Initialisation using the app factory pattern, requires application context
philliproso opened this issue · 1 comments
philliproso commented
If I want to initialise flask-AppBuilder using an application factory pattern I get the standard out of application context error. I can solve this by initialising within the "with app.app_context():", is this continued expected behaviour?
Initialise extensions possibly in a separate file
db = SQLA()
appbuilder = AppBuilder()
Initialise app
app = Flask(name)
app.config.from_object('config')
Initialise extensions
db.init_app(app)
appbuilder.init_app(app, db.session)
dpgaspar commented
Yes, this is the expected behaviour. When you init_app all security permission are checked and inserted if they don't exist. So you need db access on init_app.

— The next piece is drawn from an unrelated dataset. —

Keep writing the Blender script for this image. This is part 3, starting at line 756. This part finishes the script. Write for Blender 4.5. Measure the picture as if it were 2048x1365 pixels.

I'm using it like this on init.py::
db = SQLA()
appbuilder = AppBuilder()
from app import views
def create_app():
app = Flask(__name__)
app.config.from_object('config')
db.init_app(app)
with app.app_context():
appbuilder.init_app(app, db.session)
return app
On run.py::
import sys
from app import create_app
config = 'config'
if len(sys.argv) > 1:
config = sys.argv[1]
create_app(config).run(host='0.0.0.0', port=8080, debug=True)
This example accepts the config file as an argument, so you can easilly use diferent configurations for the same app.